Wednesday, August 7, 2013

Small batches

This time of year I tend to find myself with batches of vegetables, too small to make the effort for serious canning but too many to eat fresh. I handle those with small batch processes.

Last year at this time I told you about hot pepper fig jam, made one jar at a time in my bread machine. This year I seem to be working with tomatoes, always just a few from 4 or 5 different plants. Luckily they are easy to save.

I bring a pot of water to a boil, and drop the tomatoes in a few at a time, leave them for only a minute, then scoop them out into a bowl. When they have cooled a bit the skins slip right off.
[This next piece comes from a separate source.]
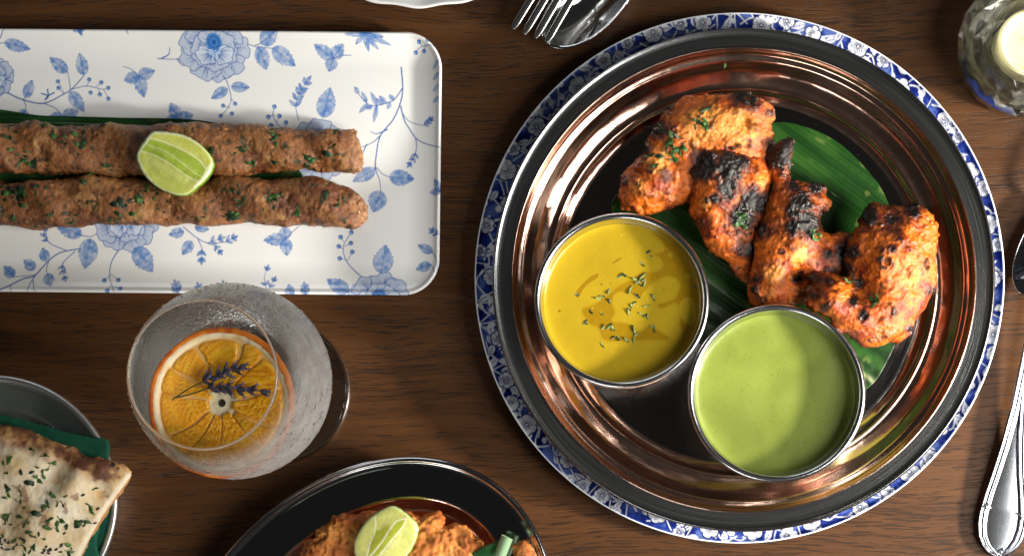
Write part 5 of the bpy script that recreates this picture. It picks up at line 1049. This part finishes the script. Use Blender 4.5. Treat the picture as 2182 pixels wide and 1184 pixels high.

I then cut out the core and slice them in half lengthwise, squeeze the seeds into the scrap bowl with the skins and cores, and drop the halves into a jar.

In about 10 minutes I go from a cutting board covered in mixed tomatoes to a jar filled with jewel toned tomato flesh. I will keep this in the fridge now for up to a week, and pull it out when I want salsa, or pasta sauce, or soup. I have saved many a tomato from compost this way, and love having small batches of good, fresh food ready in the fridge.

You know what? I think I will add a big pile of fresh chopped garlic and minced fresh parsley to this jar. Whenever I am ready it will be perfect cold or warm on pasta.

The scrap bowl went to the chickens. They almost hurt themselves scrambling to get to those tomato skins.